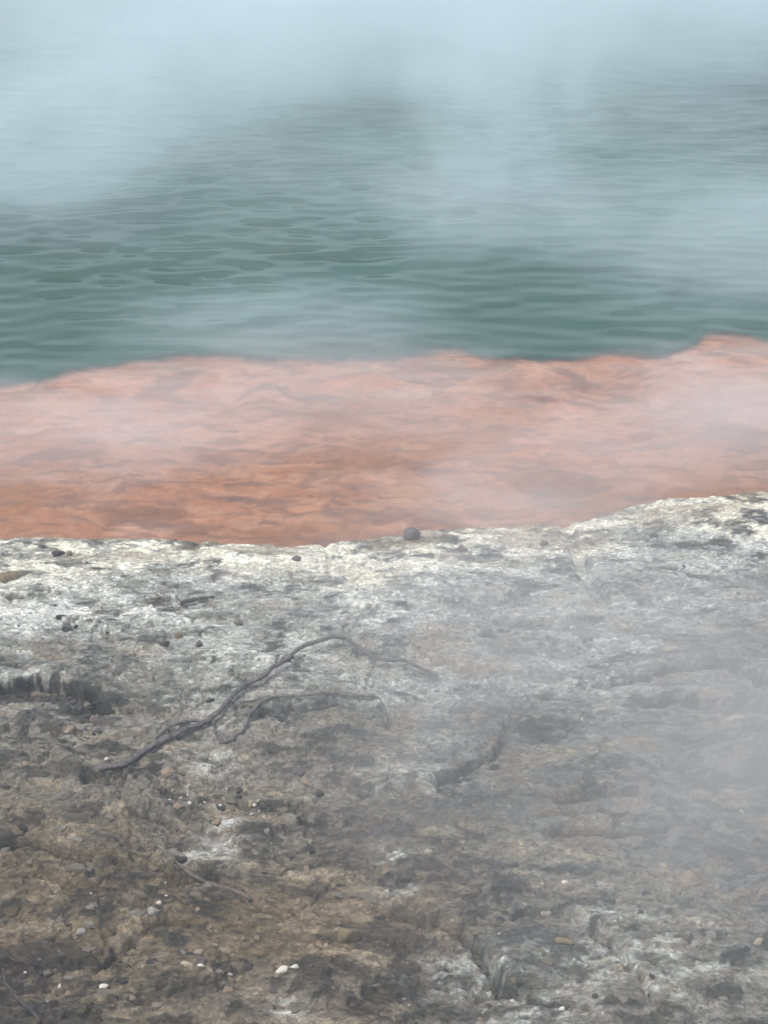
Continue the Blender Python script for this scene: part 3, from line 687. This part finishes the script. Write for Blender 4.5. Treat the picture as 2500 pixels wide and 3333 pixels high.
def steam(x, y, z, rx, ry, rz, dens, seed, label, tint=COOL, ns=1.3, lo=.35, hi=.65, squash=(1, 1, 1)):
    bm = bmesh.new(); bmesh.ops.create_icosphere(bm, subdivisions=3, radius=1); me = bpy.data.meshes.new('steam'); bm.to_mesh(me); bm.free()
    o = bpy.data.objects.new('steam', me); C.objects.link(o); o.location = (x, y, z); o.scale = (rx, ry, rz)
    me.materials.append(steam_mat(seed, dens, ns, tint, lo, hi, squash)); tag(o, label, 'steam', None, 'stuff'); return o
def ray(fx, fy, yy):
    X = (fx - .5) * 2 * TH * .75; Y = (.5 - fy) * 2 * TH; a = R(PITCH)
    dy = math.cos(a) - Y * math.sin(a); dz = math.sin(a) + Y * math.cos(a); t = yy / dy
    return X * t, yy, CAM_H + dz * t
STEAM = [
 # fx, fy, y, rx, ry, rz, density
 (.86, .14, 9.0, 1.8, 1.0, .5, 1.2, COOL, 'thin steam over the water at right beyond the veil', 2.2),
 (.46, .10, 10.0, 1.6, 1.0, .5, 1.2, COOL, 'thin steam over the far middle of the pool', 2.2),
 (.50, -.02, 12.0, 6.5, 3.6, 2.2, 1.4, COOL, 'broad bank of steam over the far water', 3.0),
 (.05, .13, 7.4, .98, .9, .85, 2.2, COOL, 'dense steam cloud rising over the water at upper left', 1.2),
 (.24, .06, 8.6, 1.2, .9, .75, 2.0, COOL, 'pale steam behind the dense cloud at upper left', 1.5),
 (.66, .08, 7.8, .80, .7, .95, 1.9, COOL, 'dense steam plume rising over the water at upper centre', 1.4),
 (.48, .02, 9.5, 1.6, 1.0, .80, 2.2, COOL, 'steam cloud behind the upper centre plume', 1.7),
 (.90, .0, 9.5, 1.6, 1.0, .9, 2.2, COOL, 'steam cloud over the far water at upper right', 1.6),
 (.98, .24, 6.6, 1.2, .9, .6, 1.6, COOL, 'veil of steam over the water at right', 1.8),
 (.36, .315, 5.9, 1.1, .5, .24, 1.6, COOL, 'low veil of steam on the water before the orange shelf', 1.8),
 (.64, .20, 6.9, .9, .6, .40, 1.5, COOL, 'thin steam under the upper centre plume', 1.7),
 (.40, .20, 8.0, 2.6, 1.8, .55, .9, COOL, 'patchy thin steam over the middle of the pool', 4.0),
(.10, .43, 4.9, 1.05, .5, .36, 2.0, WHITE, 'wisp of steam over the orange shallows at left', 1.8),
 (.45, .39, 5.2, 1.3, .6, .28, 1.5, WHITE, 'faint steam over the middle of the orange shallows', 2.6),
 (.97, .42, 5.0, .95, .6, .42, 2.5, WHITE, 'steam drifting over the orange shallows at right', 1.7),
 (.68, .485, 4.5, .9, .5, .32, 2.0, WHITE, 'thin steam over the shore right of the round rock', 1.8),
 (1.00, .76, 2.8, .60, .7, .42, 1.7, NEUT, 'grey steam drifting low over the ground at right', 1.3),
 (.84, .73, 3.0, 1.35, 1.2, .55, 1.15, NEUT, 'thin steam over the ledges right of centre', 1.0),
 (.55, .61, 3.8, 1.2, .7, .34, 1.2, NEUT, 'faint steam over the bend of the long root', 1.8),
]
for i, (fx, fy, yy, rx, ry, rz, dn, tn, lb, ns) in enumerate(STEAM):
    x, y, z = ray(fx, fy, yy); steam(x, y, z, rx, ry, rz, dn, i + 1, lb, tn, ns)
====================
What the task requires:
Write out each line again precisely as it appears, skipping every picture.

Final result:
Continue the Blender Python script for this scene: part 3, from line 687. This part finishes the script. Write for Blender 4.5. Treat the picture as 2500 pixels wide and 3333 pixels high.
def steam(x, y, z, rx, ry, rz, dens, seed, label, tint=COOL, ns=1.3, lo=.35, hi=.65, squash=(1, 1, 1)):
    bm = bmesh.new(); bmesh.ops.create_icosphere(bm, subdivisions=3, radius=1); me = bpy.data.meshes.new('steam'); bm.to_mesh(me); bm.free()
    o = bpy.data.objects.new('steam', me); C.objects.link(o); o.location = (x, y, z); o.scale = (rx, ry, rz)
    me.materials.append(steam_mat(seed, dens, ns, tint, lo, hi, squash)); tag(o, label, 'steam', None, 'stuff'); return o
def ray(fx, fy, yy):
    X = (fx - .5) * 2 * TH * .75; Y = (.5 - fy) * 2 * TH; a = R(PITCH)
    dy = math.cos(a) - Y * math.sin(a); dz = math.sin(a) + Y * math.cos(a); t = yy / dy
    return X * t, yy, CAM_H + dz * t
STEAM = [
 # fx, fy, y, rx, ry, rz, density
 (.86, .14, 9.0, 1.8, 1.0, .5, 1.2, COOL, 'thin steam over the water at right beyond the veil', 2.2),
 (.46, .10, 10.0, 1.6, 1.0, .5, 1.2, COOL, 'thin steam over the far middle of the pool', 2.2),
 (.50, -.02, 12.0, 6.5, 3.6, 2.2, 1.4, COOL, 'broad bank of steam over the far water', 3.0),
 (.05, .13, 7.4, .98, .9, .85, 2.2, COOL, 'dense steam cloud rising over the water at upper left', 1.2),
 (.24, .06, 8.6, 1.2, .9, .75, 2.0, COOL, 'pale steam behind the dense cloud at upper left', 1.5),
 (.66, .08, 7.8, .80, .7, .95, 1.9, COOL, 'dense steam plume rising over the water at upper centre', 1.4),
 (.48, .02, 9.5, 1.6, 1.0, .80, 2.2, COOL, 'steam cloud behind the upper centre plume', 1.7),
 (.90, .0, 9.5, 1.6, 1.0, .9, 2.2, COOL, 'steam cloud over the far water at upper right', 1.6),
 (.98, .24, 6.6, 1.2, .9, .6, 1.6, COOL, 'veil of steam over the water at right', 1.8),
 (.36, .315, 5.9, 1.1, .5, .24, 1.6, COOL, 'low veil of steam on the water before the orange shelf', 1.8),
 (.64, .20, 6.9, .9, .6, .40, 1.5, COOL, 'thin steam under the upper centre plume', 1.7),
 (.40, .20, 8.0, 2.6, 1.8, .55, .9, COOL, 'patchy thin steam over the middle of the pool', 4.0),
(.10, .43, 4.9, 1.05, .5, .36, 2.0, WHITE, 'wisp of steam over the orange shallows at left', 1.8),
 (.45, .39, 5.2, 1.3, .6, .28, 1.5, WHITE, 'faint steam over the middle of the orange shallows', 2.6),
 (.97, .42, 5.0, .95, .6, .42, 2.5, WHITE, 'steam drifting over the orange shallows at right', 1.7),
 (.68, .485, 4.5, .9, .5, .32, 2.0, WHITE, 'thin steam over the shore right of the round rock', 1.8),
 (1.00, .76, 2.8, .60, .7, .42, 1.7, NEUT, 'grey steam drifting low over the ground at right', 1.3),
 (.84, .73, 3.0, 1.35, 1.2, .55, 1.15, NEUT, 'thin steam over the ledges right of centre', 1.0),
 (.55, .61, 3.8, 1.2, .7, .34, 1.2, NEUT, 'faint steam over the bend of the long root', 1.8),
]
for i, (fx, fy, yy, rx, ry, rz, dn, tn, lb, ns) in enumerate(STEAM):
    x, y, z = ray(fx, fy, yy); steam(x, y, z, rx, ry, rz, dn, i + 1, lb, tn, ns)